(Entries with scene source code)
━━━━━━━━━━━━━━━━━━━━
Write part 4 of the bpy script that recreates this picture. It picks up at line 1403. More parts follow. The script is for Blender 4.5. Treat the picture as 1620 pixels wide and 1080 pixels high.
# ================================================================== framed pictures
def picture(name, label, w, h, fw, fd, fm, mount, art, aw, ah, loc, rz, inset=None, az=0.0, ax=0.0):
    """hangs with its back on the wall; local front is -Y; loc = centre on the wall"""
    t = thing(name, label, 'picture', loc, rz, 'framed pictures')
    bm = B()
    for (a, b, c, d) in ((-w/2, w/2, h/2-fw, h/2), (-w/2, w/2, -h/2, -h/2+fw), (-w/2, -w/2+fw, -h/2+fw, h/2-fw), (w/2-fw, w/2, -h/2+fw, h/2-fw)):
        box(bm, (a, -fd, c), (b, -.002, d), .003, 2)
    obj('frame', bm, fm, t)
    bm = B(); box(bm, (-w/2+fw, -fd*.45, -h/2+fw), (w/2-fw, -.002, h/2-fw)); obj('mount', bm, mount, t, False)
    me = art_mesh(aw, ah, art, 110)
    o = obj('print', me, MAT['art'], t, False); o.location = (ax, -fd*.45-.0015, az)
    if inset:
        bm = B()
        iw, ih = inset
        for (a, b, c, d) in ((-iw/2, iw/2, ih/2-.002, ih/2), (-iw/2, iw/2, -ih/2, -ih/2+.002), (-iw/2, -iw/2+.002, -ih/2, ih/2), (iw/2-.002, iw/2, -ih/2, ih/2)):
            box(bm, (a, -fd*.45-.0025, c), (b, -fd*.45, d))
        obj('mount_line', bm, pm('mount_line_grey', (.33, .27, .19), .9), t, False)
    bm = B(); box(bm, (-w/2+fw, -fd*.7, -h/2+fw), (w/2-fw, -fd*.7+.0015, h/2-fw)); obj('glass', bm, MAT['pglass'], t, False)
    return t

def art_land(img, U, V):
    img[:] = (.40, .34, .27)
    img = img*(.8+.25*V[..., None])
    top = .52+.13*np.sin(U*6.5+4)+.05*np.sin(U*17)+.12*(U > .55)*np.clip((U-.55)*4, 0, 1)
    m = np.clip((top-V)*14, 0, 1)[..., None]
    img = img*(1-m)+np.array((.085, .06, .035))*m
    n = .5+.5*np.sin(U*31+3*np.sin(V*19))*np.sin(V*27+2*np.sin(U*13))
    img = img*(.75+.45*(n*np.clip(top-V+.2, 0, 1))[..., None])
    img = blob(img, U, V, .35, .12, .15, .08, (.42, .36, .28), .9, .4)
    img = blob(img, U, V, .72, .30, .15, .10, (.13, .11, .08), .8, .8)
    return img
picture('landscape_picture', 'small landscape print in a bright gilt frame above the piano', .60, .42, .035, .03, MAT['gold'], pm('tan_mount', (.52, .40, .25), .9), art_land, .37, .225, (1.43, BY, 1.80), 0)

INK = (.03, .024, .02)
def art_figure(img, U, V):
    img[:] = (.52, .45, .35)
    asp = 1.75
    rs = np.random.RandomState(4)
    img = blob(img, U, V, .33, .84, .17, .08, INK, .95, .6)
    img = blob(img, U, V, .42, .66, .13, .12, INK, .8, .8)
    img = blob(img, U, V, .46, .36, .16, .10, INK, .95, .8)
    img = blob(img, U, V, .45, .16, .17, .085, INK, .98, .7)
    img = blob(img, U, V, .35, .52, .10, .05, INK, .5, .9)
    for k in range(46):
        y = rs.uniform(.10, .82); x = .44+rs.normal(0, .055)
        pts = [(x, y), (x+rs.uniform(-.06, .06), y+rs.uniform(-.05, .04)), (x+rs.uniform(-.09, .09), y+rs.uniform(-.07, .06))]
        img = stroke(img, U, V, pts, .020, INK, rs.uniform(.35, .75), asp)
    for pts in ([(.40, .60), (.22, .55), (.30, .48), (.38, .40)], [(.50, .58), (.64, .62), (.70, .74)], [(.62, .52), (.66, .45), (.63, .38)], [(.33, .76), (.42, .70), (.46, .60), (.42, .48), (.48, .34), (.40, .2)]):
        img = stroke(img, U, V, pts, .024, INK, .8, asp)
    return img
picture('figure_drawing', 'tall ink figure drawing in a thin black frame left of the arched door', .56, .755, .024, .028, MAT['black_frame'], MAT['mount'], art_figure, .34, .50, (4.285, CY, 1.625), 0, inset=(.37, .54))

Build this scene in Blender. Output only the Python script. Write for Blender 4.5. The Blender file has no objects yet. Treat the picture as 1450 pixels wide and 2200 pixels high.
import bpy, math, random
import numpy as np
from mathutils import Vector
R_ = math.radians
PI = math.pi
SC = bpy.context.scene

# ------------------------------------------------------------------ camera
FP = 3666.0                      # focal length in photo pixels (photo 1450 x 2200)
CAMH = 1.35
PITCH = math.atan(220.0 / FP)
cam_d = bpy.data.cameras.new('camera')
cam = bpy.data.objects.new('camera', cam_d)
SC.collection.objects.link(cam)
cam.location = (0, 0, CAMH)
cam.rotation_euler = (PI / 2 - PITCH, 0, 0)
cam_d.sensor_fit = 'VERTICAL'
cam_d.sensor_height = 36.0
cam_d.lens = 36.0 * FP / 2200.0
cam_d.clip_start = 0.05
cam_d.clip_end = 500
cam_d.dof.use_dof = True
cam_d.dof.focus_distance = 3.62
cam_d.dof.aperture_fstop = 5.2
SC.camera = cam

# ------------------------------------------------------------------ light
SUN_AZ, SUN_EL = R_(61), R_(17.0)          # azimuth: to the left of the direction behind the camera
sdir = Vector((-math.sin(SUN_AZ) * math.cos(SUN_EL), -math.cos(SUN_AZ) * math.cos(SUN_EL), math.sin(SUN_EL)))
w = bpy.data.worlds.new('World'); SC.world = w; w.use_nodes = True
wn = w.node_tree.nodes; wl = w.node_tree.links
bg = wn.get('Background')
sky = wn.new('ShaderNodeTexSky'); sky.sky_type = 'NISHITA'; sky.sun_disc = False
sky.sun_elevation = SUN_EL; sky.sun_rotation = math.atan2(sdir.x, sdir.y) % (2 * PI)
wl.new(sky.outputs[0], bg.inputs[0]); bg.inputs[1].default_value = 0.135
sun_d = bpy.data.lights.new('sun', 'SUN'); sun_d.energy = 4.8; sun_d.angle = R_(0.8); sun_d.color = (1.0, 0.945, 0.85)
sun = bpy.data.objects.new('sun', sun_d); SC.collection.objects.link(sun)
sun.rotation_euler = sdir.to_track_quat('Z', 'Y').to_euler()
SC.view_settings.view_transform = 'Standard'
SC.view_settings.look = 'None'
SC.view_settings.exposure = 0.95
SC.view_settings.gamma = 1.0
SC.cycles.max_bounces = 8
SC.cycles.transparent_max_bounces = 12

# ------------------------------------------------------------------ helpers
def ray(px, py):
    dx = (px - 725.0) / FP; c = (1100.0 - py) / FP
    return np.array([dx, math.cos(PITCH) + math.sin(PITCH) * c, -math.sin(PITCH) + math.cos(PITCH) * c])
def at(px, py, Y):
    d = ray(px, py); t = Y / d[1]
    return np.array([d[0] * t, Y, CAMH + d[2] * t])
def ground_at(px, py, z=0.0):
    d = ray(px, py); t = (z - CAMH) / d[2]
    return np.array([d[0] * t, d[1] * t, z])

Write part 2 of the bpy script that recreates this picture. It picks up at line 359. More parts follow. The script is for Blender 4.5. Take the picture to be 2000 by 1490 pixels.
━━━━━━━━━━━━━━━━━━━━
PROBLEM TO WORK ON: In the listing above, find the line containing "Build this scene" and the line containing "SC.camera = cam", then quote both, plus every line between them, exactly as written.

RESULT OF THE TASK:
Build this scene in Blender. Output only the Python script. Write for Blender 4.5. The Blender file has no objects yet. Treat the picture as 1450 pixels wide and 2200 pixels high.
import bpy, math, random
import numpy as np
from mathutils import Vector
R_ = math.radians
PI = math.pi
SC = bpy.context.scene

# ------------------------------------------------------------------ camera
FP = 3666.0                      # focal length in photo pixels (photo 1450 x 2200)
CAMH = 1.35
PITCH = math.atan(220.0 / FP)
cam_d = bpy.data.cameras.new('camera')
cam = bpy.data.objects.new('camera', cam_d)
SC.collection.objects.link(cam)
cam.location = (0, 0, CAMH)
cam.rotation_euler = (PI / 2 - PITCH, 0, 0)
cam_d.sensor_fit = 'VERTICAL'
cam_d.sensor_height = 36.0
cam_d.lens = 36.0 * FP / 2200.0
cam_d.clip_start = 0.05
cam_d.clip_end = 500
cam_d.dof.use_dof = True
cam_d.dof.focus_distance = 3.62
cam_d.dof.aperture_fstop = 5.2
SC.camera = cam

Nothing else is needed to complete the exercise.